Failure criteria characterization of orthotropic beams under combined loads for stiffness and strength assessment

Resumo

Composites are no longer promising materials in the industry and have already become a reality in several applications. Their valuable properties such as high strength/weight ratio, durability, and corrosion resistance make them suitable for a vast range of applications. Looking for composites manufacturing, pultrusion is a technique that can produce closed and open-section profiles with a broad range of fiber orientation distribution throughout different areas of the cross-section. The process involves pulling reinforcement fibers through guides, immersing them in resin material, and placing them in a heated chamber to cure, all in a continuous process.
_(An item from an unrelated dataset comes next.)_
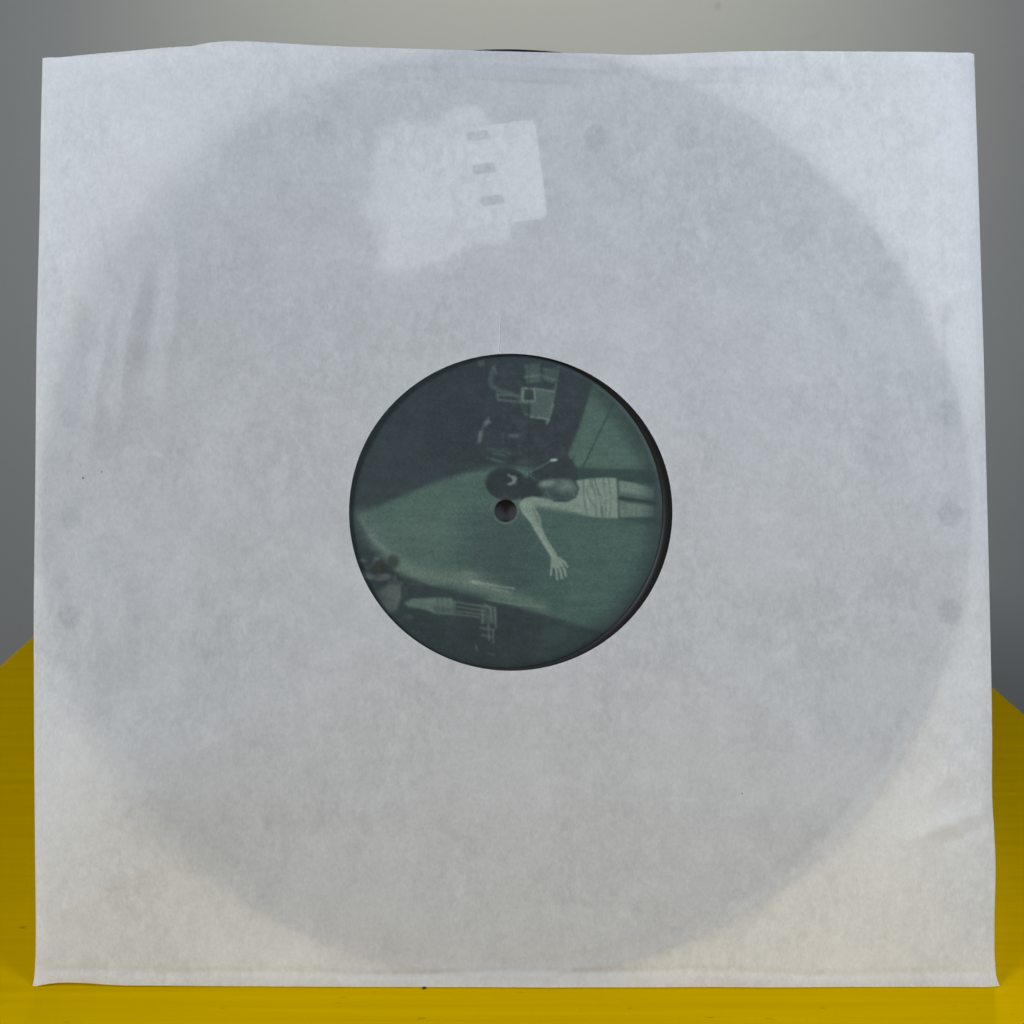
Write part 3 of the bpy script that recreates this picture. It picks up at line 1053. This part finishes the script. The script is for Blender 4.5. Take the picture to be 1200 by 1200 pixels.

Various applications, including bridge construction, marine construction, transportation, and energy systems, have adopted these techniques. Typically, structural components can be simplified into beam-like components. These components can be exposed to different loading conditions in each application, usually in a combination of torsion, flexure, and traction, which have varying contributions to the total load. In this situation, creating new composite parts can be a difficult and time-consuming task because of the many variables involved. To address this issue, a previous investigation of this research focused on using the constant cross-section of extruded parts to analyse their free vibrational modes and frequencies. This analysis provided information on the stiffness distribution. However, this information alone does not provide all the necessary collection of data to draw robust conclusions. In this
sense, this work aims to investigate structures under combined loads in attempt to extract information about their static behavior. Along with this information a static analysis is also employed to generate failure curves, which are collections of points that characterizes the resistance of each cross section studied under different load contributions of bending and torsion. Thus, stiffness and resistance of different types of cross-sections, with multiple fiber angle distributions, can give valuable insights to the designer.